Archie Shepp, "Wherever June Bugs Go" (from Live in San Francisco, 1966)

No survey of Archie Shepp's music would be complete without an acknowledgment of his joyous, empathetic rapport with Roswell Rudd. A trombonist of honking ebullience and insatiable musical curiosity, Rudd died in 2017, at 82; as he told me on multiple occasions, he found in Shepp a deep musical companionship, and similar intellectual footing. You can hear this kinship clearly on Live in San Francisco, recorded at the Both/And in 1966; pay particular attention to the loping intricacies of the melodic line on "Wherever June Bugs Go," with a swinging underlay furnished by bassists Donald Garrett and Lewis Worrell and drummer Beaver Harris.

Max Roach and Archie Shepp, "The Long March" (from The Long March, 1979)

Among the many things Archie Shepp had in common with the incomparable drummer and composer Max Roach was an air of revolutionary purpose. "The Long March," which comes from a 1979 duo album of the same name, is a tribute to the epic military retreat that cemented the Communist rule of Mao Zedong, during the mid-'30s. (The album cover, depicting the Great Wall of China, makes the allusion clear.) Whatever your view on the politics, this is a performance of stunning power and presence, with Shepp caterwauling on tenor as Roach tends a percussive fire — ever-changing, always new.

Archie Shepp Quartet, "Georgia On My Mind (from Black Ballads, 1992)

Because of his reputation as an avant-garde firebrand, Shepp surprised some observers with his decisive turn toward the standard songbook in the late 1980s and early '90s.

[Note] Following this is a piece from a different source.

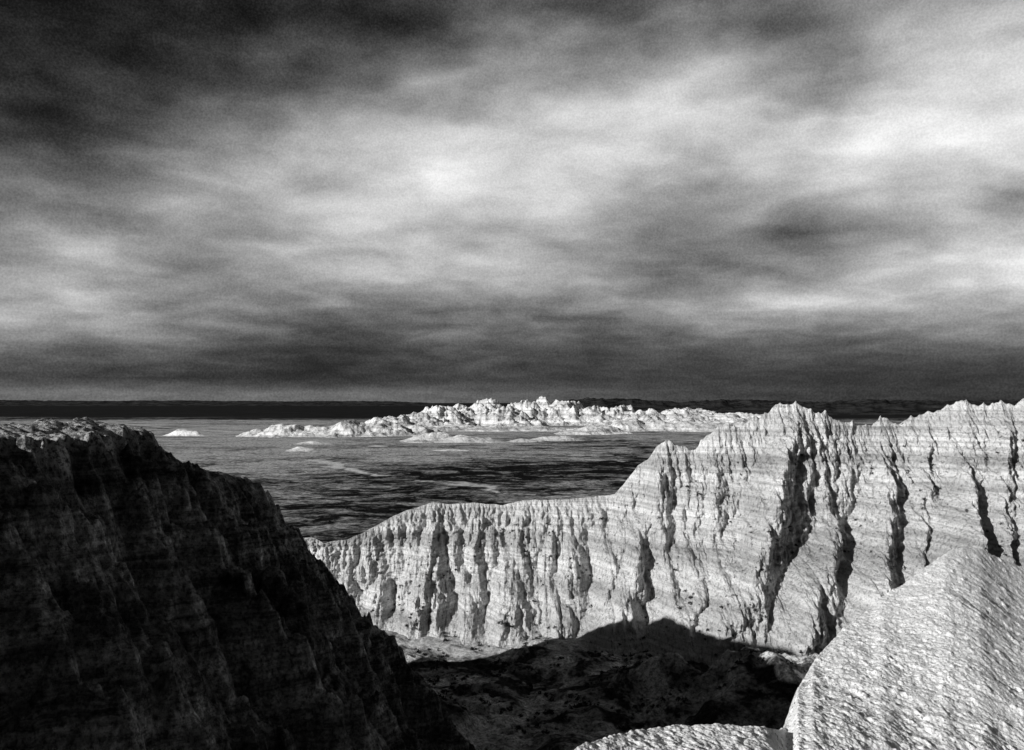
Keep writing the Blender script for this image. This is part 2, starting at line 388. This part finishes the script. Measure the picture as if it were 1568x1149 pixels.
# ---------------------------------------------------------------- dark mesas at the horizon
def mesa(name,px0,px1,d,tops,depth,seed,n=900):
    p=np.linspace(px0,px1,n); tp=np.interp(p,[a for a,_ in tops],[b_ for _,b_ in tops])
    x=(p-784)/F*d; z=EYE-(tp-616)/F*d
    rows=[]
    for i,t_ in enumerate(np.linspace(0,1,60)):
        prof_=ss(0,.45,t_)*(1-ss(.8,1,t_))
        nse=ridged(x/(d*.035),t_*3+0*x,4,seed)
        y=d-depth*.5+depth*t_+0*x
        rows.append(np.stack([x*(y/d),y,(z*1.0)*prof_*(.72+.35*nse)-3],-1))
    grid_mesh(name,np.array(rows),mat_mesa)
mesa('distant_mesa',830,2600,8200,[(830,622),(850,614),(900,609),(960,610),(1000,613),(1050,615),(1110,611),(1160,612),(1250,615),(1330,611),(1400,613),(1568,612),(2600,612)],3000,221)
mesa('distant_mesa',-2200,700,24000,[(-2200,612),(0,612.5),(170,614),(240,613),(420,614.5),(580,614),(640,616),(700,620)],5000,231)
# ---------------------------------------------------------------- shrubs
def shrubs(pts,rad):
    vs=[];fs=[];c=0
    for p,r_ in zip(pts,rad):
        nf=26
        d=rng.normal(size=(nf,3)); d/=np.linalg.norm(d,axis=1)[:,None]; d[:,2]=np.abs(d[:,2])*.8
        cc=p+d*r_*rng.uniform(.4,1,(nf,1))
        for q in cc:
            tri_=q+rng.normal(size=(3,3))*r_*.34
            vs.extend(tri_.tolist()); fs.append((c,c+1,c+2)); c+=3
    me=bpy.data.meshes.new('desert_shrubs'); me.from_pydata(vs,[],fs); me.materials.append(mat_shrub)
    o=bpy.data.objects.new('desert_shrubs',me); bpy.context.collection.objects.link(o)
pts=[];rad=[]
cl=fbm(Xr/25,Zr/20,2,241)
while len(pts)<650:
    i=rng.integers(40,390); j=rng.integers(180,1650)
    if cl[i,j]>.12 or rng.random()<.12:
        pts.append(ridge_pts[i,j]+np.array([0,-.1,0])); rad.append(rng.uniform(.2,.9)**1.3)
while len(pts)<1700:
    i=rng.integers(200,370); j=rng.integers(150,480)
    if perlin(GX[i,j]/14,GY[i,j]/14,251)>0:
        pts.append(np.array([GX[i,j],GY[i,j],Zf[i,j]])); rad.append(rng.uniform(.3,1.1))
shrubs(np.array(pts),rad)
# ---------------------------------------------------------------- sun + sky
sun_dir=Vector((-.745,-.635,0)).normalized(); el=math.radians(20.5)
sd_=Vector((sun_dir.x*math.cos(el),sun_dir.y*math.cos(el),math.sin(el)))
L=bpy.data.lights.new('sun','SUN'); L.energy=5; L.angle=math.radians(.5); L.color=(1,.995,.985)
lo=bpy.data.objects.new('sun',L); bpy.context.collection.objects.link(lo)
lo.rotation_euler=(-sd_).to_track_quat('-Z','Y').to_euler(); lo.location=(-200,-200,300)
w=bpy.data.worlds.new('World'); bpy.context.scene.world=w; w.use_nodes=True
nt=w.node_tree; nt.nodes.clear(); T=NT(nt)
out=T.n('ShaderNodeOutputWorld'); bg=T.n('ShaderNodeBackground'); nt.links.new(bg.outputs[0],out.inputs[0])
bg.inputs[1].default_value=.1
sky=T.n('ShaderNodeTexSky'); sky.sky_type='NISHITA'; sky.sun_disc=False
sky.sun_elevation=el; sky.sun_rotation=math.atan2(sd_.x,sd_.y)
sep=T.n('ShaderNodeSeparateColor'); nt.links.new(sky.outputs[0],sep.inputs[0])
clear=T.m('MULTIPLY',sep.outputs[0],.04)
tc=T.n('ShaderNodeTexCoord').outputs['Generated']
sx=T.n('ShaderNodeSeparateXYZ'); nt.links.new(tc,sx.inputs[0]); x,y,z=sx.outputs
zc=T.m('ADD',T.m('MAXIMUM',z,0),.13)
cv=T.n('ShaderNodeCombineXYZ'); T.put(cv.inputs[0],T.m('DIVIDE',x,zc)); T.put(cv.inputs[1],T.m('DIVIDE',y,zc)); pv=cv.outputs[0]
azn=T.m('ARCTAN2',x,y); eln=T.m('ARCTAN2',z,T.m('SQRT',T.m('ADD',T.m('MULTIPLY',x,x),T.m('MULTIPLY',y,y))))
iso=T.vscale(tc,(1,1,2.4))
wn1=T.noise(pv,1.8,3,.5); wn2=T.noise(iso,6,4,.5)
azw=T.m('ADD',azn,T.m('MULTIPLY',T.m('SUBTRACT',wn1,.5),.09))
elp=T.m('MAXIMUM',eln,0)
elw=T.m('ADD',eln,T.m('MULTIPLY',T.m('SUBTRACT',wn2,.5),T.m('MULTIPLY',T.m('MINIMUM',elp,.3),.5)))
cols=np.linspace(0,1568,15)
rowsy=[0,60,120,180,240,275,300,360,420,470,510,550,580,605]
M=np.array([
[38,42,48,54,60,62,72,92,84,108,102,105,125,150,175],
[36,48,54,58,62,68,88,105,80,85,155,105,132,190,220],
[48,55,64,76,100,132,175,175,142,205,210,182,228,225,228],
[68,72,80,98,130,165,195,212,195,212,220,208,220,225,232],
[95,95,112,148,175,186,200,214,214,214,206,198,218,245,232],
[112,115,126,162,192,205,214,219,210,202,190,184,200,245,160],
[125,126,136,170,200,216,219,215,198,180,166,160,186,220,130],
[135,145,152,158,172,182,187,175,152,134,116,96,120,178,212],
[150,175,160,152,170,176,188,188,168,124,98,140,182,240,240],
[165,192,150,130,136,112,125,136,130,145,165,215,190,180,185],
[188,165,155,90,74,80,108,106,88,98,130,128,100,108,115],
[82,82,78,65,54,58,72,78,72,72,78,70,60,72,80],
[66,62,57,52,49,52,58,62,58,58,60,55,49,52,56],
[122,126,126,122,118,112,108,102,92,82,72,66,62,62,62]],float)/255
def samp(pxv,pyv):
    pxv=np.clip(pxv,0,1568); pyv=np.clip(pyv,0,605)
    cx=np.array([np.interp(pxv,cols,M[i]) for i in range(len(rowsy))])
    return np.interp(pyv,rowsy,cx)
els=[.011,.026,.05,.08,.11,.145,.18,.21,.24,.27,.32,.37,.42,.47]
acc=None
fac=T.m('DIVIDE',T.m('ADD',azw,.62),1.24,clamp=True)
for i,e in enumerate(els):
    cr_=T.n('ShaderNodeValToRGB'); cr_.color_ramp.interpolation='B_SPLINE'
    N=30
    while len(cr_.color_ramp.elements)<N: cr_.color_ramp.elements.new(.5)
    for j in range(N):
        a=-.62+1.24*j/(N-1)
        pxv=784+F*math.tan(a); pyv=616-F*math.tan(e)/math.cos(a)
        val=float(samp(pxv,pyv)); el_=cr_.color_ramp.elements[j]
        el_.position=j/(N-1); el_.color=(val,val,val,1)
    T.put(cr_.inputs[0],fac)
    o=cr_.outputs[0]
    if acc is None: acc=o
    else: acc=T.mixf(T.mr(elw,els[i-1],e,0,1),acc,o)
det=T.noise(pv,2.8,6,.52,.3); puff=T.noise(iso,10,5,.5,.3)
fadeh=T.mr(elp,.02,.09,.4,1)
dd_=T.m('ADD',T.m('MULTIPLY',T.m('SUBTRACT',det,.5),.42),T.m('MULTIPLY',T.m('SUBTRACT',puff,.5),.32))
val=T.m('ADD',acc,T.m('MULTIPLY',dd_,fadeh))
val=T.m('ADD',T.m('MULTIPLY',T.m('SUBTRACT',val,.5),1.06),.475)
gr=T.noise(tc,480,1,.5); val=T.m('ADD',val,T.m('MULTIPLY',T.m('SUBTRACT',gr,.5),.16))
out_=T.mr(T.m('ABSOLUTE',azn),.8,1.2,0,1,True)
val=T.mixf(out_,val,.2)
hi=T.mr(eln,.55,.85,0,1,True); val=T.mixf(hi,val,.2)
val=T.m('POWER',T.m('MINIMUM',T.m('MAXIMUM',val,.03),.98),2.2)
tot=T.m('ADD',clear,T.m('MULTIPLY',val,10))
cc=T.n('ShaderNodeCombineColor')
for i in range(3): T.put(cc.inputs[i],tot)
nt.links.new(cc.outputs[0],bg.inputs[0])
# ---------------------------------------------------------------- camera
cam=bpy.data.cameras.new('camera'); cam.sensor_width=36; cam.lens=36*F/1568; cam.clip_start=.1; cam.clip_end=200000
co=bpy.data.objects.new('camera',cam); bpy.context.collection.objects.link(co)
co.location=(0,0,EYE); co.rotation_euler=(math.radians(90)+math.atan(41.5/F),0,0)
bpy.context.scene.camera=co
sc=bpy.context.scene
sc.view_settings.view_transform='Standard'; sc.view_settings.look='None'; sc.view_settings.exposure=0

One album that signaled that turn was Black Ballads, featuring his longtime associate Horace Parlan on piano, Wayne Dockery on bass and Stephen McCraven (Makaya's father, misidentified in the credits as "Steve McRaven") on drums. Throughout the album, and certainly on "Georgia on My Mind," Shepp favors a burly yet distinguished style on tenor, calling back to forbears like Don Byas and Coleman Hawkins.

Archie Shepp and Jason Moran, "'Round Midnight" (from Let My People Go, 2021)

The aforementioned Horace Parlan, who died in 2017, was one of the handful of musicians who understood Shepp perfectly in a conversational format. Jason Moran, a pianist almost 40 years Shepp's junior, seems to be another one — judging on the merits of Let My People Go, the album they released last year. Pieced together from European festival concerts in 2017 and 2018, it captures the soul-baring, empathetic rapport that Shepp and Moran established in a relatively short period of time. On "'Round Midnight," a song that Moran has been turning over in his hands since his earliest exposure to jazz, their shared commitment to melody and mood is a low-key astonishment. (Bonus: don't miss the closing citation of Charlie Parker's famous intro to "Star Eyes," which Shepp introduces and Moran quickly picks up, as a spontaneous flicker of grace.)